# Given records
**********

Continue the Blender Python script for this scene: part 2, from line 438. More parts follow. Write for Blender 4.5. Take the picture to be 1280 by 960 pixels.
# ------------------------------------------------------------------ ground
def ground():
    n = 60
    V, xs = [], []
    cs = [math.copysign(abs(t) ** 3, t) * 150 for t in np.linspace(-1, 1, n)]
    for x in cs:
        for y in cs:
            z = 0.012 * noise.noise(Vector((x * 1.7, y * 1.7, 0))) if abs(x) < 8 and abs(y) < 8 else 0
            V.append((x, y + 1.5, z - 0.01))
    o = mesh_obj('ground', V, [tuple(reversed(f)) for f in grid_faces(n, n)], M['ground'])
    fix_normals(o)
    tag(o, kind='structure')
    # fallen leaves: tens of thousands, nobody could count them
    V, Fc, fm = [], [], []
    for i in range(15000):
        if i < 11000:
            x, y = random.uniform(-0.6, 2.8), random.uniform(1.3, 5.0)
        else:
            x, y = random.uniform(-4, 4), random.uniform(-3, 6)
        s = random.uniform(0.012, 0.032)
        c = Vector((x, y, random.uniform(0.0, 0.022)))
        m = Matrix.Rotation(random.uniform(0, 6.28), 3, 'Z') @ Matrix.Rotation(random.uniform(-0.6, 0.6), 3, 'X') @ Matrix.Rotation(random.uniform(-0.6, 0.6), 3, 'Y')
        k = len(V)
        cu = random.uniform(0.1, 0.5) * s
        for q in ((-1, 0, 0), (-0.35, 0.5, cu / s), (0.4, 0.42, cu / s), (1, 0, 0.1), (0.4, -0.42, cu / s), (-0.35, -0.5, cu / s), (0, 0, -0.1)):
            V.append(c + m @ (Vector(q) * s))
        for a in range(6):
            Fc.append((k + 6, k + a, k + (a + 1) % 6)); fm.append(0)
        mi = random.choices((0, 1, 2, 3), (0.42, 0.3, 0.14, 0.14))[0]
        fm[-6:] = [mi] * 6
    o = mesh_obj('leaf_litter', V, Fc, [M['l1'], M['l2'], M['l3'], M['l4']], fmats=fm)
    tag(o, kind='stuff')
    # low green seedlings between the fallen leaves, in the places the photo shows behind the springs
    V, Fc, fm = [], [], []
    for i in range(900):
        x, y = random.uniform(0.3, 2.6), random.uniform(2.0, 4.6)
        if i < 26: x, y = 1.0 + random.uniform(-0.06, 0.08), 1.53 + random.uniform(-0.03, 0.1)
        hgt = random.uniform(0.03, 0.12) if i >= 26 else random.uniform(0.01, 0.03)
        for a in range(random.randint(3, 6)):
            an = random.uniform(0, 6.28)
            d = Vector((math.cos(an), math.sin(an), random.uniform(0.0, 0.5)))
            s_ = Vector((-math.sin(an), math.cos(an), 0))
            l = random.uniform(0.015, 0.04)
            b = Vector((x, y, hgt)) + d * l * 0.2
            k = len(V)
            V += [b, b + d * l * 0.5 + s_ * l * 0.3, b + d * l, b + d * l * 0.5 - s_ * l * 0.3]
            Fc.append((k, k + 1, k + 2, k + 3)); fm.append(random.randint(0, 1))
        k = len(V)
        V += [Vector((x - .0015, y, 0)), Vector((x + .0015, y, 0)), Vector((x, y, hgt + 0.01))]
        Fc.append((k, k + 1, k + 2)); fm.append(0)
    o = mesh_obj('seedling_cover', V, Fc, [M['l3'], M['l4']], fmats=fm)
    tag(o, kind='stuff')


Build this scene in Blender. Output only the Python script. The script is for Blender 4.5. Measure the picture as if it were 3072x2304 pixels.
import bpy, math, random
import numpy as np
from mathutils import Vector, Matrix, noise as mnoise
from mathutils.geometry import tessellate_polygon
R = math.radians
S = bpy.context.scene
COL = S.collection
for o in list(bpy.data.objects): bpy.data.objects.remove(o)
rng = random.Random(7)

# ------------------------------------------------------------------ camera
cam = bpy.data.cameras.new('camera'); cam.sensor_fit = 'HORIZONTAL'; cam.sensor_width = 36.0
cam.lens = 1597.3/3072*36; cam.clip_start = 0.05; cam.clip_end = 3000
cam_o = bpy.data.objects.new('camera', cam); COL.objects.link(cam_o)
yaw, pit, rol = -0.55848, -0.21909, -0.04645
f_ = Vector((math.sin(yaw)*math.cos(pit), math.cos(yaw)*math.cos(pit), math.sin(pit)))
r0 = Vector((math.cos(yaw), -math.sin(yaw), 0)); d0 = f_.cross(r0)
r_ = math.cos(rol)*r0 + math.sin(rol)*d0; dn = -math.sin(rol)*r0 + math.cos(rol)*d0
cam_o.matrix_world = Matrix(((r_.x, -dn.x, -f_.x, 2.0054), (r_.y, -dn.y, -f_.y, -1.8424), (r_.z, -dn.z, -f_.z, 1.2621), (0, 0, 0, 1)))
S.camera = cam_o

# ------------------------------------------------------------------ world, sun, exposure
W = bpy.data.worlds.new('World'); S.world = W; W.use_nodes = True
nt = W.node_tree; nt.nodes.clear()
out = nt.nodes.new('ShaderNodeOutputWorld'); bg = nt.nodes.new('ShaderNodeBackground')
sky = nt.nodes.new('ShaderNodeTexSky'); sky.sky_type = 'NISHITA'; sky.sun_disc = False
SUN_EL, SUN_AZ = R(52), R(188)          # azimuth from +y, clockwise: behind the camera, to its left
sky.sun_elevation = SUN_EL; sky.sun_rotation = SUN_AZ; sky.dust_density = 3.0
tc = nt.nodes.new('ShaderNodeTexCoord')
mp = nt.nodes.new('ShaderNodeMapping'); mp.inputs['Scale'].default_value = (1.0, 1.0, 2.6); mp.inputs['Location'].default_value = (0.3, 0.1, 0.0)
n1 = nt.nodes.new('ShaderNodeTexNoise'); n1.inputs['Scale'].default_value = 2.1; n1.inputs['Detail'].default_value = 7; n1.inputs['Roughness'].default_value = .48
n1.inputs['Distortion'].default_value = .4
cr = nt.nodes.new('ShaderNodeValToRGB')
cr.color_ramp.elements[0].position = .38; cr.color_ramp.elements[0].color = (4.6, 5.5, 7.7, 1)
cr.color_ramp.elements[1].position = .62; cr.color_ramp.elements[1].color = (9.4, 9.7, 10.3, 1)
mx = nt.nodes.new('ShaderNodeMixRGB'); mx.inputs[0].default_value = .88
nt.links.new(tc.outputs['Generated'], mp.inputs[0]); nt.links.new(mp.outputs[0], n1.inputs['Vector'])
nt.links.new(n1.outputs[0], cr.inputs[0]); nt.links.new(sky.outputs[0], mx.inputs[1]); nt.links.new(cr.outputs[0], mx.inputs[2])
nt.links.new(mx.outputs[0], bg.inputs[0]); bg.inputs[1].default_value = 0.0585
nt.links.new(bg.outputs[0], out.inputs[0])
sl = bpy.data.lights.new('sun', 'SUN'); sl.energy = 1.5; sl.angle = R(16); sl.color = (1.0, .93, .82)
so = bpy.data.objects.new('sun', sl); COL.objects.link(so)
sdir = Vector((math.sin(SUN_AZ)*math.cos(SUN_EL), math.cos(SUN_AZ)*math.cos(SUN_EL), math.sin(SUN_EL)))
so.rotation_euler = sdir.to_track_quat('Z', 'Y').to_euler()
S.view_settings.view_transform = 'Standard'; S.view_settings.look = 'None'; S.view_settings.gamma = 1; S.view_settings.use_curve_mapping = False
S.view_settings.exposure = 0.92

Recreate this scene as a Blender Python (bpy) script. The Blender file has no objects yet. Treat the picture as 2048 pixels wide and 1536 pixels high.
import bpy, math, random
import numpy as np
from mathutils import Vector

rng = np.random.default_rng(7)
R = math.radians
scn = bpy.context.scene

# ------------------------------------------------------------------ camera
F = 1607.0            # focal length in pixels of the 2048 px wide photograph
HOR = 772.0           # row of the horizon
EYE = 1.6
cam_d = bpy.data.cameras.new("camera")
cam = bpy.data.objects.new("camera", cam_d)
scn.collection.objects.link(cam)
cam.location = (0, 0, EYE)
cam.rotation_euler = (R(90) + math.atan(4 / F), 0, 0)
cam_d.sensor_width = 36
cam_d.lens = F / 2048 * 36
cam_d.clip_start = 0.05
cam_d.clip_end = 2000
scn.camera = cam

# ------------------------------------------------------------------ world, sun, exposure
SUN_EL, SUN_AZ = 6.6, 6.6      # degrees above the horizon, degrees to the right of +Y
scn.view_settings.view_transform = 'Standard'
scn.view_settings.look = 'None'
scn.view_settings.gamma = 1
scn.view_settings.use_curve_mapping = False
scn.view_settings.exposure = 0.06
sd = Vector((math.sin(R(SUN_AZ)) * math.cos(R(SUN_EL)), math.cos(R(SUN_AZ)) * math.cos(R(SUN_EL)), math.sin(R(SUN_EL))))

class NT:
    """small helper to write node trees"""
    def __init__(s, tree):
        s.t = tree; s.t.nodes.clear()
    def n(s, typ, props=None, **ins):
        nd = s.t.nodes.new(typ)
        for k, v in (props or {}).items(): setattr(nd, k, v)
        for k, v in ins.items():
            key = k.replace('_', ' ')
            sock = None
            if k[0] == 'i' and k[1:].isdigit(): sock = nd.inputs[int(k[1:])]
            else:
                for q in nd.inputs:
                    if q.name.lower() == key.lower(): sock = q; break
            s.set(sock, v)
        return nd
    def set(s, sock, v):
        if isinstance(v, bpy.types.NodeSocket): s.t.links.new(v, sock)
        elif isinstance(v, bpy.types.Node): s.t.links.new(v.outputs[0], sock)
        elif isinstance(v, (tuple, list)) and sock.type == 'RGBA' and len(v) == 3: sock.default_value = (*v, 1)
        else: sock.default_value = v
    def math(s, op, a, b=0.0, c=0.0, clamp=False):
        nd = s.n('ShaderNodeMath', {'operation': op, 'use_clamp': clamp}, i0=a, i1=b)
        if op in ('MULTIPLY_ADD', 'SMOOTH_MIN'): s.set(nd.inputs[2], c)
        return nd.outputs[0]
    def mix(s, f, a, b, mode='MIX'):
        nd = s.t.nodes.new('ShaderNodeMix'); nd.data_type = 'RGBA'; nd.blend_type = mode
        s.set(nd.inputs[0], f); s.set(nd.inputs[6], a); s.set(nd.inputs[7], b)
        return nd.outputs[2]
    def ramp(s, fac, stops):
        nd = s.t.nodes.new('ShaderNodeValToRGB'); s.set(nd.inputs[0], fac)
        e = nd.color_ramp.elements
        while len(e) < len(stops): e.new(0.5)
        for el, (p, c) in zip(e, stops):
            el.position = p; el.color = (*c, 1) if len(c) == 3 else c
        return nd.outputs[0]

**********

# Problem details
Report only how many lines in the listing contain the string "from".

# Answer for this exercise
5